### SHORT PROBLEM:
Reproduce exactly the lines from the one containing "1280 pixels high." through the one containing "PI = math.pi", both included, and nothing else.

### THE DATA:

--- begin ---

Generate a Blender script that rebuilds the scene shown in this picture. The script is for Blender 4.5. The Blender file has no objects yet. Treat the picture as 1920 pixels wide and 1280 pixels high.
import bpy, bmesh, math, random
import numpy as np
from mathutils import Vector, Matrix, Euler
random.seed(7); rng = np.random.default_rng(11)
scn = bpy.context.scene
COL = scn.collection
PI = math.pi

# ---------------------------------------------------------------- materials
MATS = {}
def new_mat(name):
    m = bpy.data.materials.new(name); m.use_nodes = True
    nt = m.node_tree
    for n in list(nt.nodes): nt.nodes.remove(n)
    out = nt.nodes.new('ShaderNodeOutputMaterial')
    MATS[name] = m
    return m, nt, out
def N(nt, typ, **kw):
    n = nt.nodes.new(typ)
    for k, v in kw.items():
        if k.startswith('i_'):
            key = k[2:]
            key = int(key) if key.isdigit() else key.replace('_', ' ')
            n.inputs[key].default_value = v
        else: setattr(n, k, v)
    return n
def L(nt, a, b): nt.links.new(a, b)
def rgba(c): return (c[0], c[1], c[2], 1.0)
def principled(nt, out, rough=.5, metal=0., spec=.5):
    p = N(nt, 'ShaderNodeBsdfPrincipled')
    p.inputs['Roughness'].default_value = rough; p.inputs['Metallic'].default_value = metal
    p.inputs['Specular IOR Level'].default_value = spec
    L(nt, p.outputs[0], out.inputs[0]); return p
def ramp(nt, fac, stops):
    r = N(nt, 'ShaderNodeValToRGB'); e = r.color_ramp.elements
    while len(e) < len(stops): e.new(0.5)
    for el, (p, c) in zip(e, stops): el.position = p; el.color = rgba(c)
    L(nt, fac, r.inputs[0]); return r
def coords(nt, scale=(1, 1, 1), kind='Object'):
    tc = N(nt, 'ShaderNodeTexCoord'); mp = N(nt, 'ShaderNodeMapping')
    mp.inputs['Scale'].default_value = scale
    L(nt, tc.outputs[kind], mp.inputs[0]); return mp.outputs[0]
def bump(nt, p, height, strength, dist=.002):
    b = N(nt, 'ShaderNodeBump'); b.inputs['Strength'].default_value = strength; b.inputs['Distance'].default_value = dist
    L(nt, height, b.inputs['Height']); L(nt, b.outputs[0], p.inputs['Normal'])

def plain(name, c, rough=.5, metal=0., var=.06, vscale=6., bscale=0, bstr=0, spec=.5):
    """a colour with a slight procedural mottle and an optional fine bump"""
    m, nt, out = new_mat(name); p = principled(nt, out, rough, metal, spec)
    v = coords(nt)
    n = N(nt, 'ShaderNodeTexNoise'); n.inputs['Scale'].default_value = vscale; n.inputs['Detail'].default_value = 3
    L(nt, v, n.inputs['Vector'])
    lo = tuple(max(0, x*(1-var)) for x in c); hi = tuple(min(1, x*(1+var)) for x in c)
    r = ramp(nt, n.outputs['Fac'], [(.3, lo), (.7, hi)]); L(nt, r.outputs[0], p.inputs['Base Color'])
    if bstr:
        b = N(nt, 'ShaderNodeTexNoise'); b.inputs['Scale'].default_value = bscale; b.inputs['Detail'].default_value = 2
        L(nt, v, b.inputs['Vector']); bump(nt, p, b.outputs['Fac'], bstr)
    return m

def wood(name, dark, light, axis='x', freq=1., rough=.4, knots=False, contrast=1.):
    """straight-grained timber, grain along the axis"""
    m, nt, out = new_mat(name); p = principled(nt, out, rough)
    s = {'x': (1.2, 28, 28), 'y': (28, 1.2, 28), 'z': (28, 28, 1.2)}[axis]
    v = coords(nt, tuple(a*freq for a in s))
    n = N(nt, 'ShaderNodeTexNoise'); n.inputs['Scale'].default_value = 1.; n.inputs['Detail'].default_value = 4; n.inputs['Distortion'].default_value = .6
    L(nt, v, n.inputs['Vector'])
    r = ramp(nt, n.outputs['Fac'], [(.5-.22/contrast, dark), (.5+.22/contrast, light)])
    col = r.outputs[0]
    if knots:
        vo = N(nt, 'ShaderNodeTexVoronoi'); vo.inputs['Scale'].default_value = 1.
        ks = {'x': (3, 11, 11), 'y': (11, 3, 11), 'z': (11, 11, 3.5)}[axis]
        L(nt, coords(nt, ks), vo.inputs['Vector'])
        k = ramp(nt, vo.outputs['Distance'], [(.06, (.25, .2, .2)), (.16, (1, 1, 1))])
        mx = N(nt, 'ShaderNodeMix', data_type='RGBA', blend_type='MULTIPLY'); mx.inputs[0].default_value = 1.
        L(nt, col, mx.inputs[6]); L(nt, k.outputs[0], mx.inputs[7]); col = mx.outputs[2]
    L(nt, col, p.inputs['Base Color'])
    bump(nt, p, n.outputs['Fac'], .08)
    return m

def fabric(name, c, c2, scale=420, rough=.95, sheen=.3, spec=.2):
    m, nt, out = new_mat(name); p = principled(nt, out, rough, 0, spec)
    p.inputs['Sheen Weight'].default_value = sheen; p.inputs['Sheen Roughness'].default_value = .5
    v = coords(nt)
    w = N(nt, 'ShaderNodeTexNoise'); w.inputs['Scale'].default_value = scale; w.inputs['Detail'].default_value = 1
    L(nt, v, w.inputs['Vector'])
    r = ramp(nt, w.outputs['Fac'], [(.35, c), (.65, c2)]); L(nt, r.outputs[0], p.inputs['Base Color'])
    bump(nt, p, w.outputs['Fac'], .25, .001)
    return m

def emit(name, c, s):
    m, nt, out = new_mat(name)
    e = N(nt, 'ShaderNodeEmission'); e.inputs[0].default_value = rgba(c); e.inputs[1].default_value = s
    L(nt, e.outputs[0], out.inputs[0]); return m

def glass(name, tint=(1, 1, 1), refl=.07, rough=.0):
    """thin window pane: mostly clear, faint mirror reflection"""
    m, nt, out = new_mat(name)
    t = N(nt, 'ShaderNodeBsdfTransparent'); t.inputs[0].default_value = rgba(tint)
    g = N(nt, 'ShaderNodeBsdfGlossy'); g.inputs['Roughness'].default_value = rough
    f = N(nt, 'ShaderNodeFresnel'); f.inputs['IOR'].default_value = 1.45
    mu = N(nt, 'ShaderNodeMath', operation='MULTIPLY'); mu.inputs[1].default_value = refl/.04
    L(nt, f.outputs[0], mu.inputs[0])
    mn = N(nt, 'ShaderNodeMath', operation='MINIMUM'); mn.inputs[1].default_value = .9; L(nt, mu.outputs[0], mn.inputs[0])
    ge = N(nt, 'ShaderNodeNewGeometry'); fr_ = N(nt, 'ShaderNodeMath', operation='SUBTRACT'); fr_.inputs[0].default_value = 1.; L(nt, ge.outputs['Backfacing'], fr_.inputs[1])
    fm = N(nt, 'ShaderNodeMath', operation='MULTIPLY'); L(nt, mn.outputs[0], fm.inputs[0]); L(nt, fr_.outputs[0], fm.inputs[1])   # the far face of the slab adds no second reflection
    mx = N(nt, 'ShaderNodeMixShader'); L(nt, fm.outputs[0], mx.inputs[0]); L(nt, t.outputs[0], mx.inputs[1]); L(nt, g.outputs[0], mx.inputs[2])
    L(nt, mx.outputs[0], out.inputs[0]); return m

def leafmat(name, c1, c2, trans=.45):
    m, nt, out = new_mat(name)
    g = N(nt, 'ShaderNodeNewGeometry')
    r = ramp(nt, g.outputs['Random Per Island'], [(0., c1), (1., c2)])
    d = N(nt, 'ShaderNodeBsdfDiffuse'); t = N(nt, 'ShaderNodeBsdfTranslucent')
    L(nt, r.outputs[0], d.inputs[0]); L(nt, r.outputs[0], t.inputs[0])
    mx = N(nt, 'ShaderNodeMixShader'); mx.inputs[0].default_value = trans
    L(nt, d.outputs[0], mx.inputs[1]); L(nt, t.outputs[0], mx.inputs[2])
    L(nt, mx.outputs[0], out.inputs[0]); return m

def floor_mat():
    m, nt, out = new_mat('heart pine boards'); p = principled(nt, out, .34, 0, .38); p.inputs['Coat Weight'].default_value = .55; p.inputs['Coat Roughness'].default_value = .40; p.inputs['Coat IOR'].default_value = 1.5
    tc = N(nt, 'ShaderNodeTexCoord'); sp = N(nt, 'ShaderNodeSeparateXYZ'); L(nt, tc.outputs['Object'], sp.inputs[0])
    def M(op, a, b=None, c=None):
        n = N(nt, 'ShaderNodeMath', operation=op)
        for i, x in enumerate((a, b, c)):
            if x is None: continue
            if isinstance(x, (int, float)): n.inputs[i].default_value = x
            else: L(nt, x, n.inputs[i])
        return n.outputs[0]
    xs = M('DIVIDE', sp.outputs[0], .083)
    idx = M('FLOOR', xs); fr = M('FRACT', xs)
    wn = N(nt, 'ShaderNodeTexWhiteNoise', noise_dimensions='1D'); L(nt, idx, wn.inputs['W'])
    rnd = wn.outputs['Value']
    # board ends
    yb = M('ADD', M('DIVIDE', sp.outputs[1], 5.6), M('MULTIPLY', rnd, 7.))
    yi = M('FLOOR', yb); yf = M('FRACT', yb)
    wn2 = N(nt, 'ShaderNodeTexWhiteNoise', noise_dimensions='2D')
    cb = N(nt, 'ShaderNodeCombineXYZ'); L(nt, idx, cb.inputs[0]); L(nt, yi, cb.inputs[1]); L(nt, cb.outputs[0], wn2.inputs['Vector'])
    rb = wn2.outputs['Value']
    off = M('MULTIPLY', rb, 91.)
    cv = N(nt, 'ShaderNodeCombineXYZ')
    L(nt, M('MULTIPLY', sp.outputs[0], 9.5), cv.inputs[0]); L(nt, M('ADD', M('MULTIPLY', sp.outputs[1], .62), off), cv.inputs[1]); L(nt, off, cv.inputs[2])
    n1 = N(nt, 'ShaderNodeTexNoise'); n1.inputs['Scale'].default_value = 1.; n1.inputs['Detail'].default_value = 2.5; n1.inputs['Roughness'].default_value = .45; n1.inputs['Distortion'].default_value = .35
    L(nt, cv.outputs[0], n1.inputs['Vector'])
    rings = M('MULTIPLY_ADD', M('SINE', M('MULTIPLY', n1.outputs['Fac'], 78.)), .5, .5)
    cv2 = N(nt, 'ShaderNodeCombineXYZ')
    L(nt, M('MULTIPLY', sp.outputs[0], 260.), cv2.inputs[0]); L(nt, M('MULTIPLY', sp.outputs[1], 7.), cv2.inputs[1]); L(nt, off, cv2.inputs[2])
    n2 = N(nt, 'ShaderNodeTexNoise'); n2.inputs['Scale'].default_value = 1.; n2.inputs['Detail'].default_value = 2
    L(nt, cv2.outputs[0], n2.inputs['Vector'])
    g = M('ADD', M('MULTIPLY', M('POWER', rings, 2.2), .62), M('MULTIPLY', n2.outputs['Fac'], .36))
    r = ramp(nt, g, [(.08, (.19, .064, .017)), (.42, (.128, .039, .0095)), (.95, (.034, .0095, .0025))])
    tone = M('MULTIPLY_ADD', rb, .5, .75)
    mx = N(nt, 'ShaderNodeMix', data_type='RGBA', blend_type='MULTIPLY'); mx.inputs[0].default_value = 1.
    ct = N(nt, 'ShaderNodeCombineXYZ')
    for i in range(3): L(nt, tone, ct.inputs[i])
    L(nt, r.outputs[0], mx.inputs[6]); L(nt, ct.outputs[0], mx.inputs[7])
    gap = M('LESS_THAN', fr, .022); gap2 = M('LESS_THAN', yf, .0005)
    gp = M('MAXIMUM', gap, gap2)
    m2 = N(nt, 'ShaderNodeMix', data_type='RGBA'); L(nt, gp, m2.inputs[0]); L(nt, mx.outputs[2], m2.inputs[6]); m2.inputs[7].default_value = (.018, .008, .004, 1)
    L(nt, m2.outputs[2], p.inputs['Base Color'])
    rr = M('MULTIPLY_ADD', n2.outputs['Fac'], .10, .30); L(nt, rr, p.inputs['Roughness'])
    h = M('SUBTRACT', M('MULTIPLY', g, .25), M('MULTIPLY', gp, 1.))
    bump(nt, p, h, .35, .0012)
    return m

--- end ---
--- begin ---

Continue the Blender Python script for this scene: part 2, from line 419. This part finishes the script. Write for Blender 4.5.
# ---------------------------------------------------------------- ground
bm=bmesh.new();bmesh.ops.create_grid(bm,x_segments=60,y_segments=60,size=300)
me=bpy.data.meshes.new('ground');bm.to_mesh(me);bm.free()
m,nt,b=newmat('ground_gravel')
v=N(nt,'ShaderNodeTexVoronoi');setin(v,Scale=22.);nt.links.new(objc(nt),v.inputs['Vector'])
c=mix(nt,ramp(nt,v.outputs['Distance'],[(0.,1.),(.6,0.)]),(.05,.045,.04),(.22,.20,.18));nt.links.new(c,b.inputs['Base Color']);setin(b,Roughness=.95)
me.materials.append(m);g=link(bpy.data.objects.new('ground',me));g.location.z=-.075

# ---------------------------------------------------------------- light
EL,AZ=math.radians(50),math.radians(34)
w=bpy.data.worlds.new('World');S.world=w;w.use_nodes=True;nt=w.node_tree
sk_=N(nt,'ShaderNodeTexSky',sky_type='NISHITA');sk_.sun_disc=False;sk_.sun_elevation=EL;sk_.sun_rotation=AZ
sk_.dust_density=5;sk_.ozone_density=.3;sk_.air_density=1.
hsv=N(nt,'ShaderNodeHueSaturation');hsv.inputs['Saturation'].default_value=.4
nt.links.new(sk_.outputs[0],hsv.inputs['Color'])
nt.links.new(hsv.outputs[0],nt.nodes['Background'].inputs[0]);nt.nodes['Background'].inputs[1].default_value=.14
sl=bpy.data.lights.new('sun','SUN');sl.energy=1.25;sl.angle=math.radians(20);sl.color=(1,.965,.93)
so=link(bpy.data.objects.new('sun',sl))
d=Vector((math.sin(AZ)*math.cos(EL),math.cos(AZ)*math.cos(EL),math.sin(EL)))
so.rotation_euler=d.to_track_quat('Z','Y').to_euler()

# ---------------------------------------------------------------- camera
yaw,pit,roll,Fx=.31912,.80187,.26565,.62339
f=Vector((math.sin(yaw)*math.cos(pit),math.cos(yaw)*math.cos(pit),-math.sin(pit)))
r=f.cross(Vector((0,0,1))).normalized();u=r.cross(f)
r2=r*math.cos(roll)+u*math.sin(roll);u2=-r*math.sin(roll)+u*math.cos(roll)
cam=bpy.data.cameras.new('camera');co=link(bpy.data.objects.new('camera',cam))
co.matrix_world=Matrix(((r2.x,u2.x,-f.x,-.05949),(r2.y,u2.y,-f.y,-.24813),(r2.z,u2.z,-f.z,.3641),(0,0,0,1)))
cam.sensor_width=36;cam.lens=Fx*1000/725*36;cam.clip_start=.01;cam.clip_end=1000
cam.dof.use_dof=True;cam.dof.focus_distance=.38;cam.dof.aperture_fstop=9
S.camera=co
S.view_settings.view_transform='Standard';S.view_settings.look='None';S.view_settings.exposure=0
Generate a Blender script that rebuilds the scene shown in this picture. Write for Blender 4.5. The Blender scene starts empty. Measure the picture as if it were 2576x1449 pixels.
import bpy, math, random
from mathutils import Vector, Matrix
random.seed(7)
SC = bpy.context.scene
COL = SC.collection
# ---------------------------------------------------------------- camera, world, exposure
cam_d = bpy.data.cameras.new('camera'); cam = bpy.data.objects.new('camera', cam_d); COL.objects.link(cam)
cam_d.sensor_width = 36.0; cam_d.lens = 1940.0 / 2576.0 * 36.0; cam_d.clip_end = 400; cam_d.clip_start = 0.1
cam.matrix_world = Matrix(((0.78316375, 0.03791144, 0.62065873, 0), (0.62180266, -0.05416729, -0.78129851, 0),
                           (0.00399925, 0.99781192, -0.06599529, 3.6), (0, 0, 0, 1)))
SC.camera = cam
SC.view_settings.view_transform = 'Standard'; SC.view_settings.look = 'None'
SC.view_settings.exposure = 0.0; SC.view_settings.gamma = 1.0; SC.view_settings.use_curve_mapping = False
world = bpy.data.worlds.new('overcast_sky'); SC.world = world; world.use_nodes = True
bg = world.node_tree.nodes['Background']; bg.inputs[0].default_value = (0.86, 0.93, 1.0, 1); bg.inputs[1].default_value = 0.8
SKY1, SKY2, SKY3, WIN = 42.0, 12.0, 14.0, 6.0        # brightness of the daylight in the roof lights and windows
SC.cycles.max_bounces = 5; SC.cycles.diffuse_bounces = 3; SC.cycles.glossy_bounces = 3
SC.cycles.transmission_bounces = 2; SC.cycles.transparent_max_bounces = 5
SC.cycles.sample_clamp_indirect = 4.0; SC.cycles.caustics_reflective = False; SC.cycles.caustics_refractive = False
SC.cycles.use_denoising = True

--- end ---

### RESPONSE TO THIS TASK:
Generate a Blender script that rebuilds the scene shown in this picture. The script is for Blender 4.5. The Blender file has no objects yet. Treat the picture as 1920 pixels wide and 1280 pixels high.
import bpy, bmesh, math, random
import numpy as np
from mathutils import Vector, Matrix, Euler
random.seed(7); rng = np.random.default_rng(11)
scn = bpy.context.scene
COL = scn.collection
PI = math.pi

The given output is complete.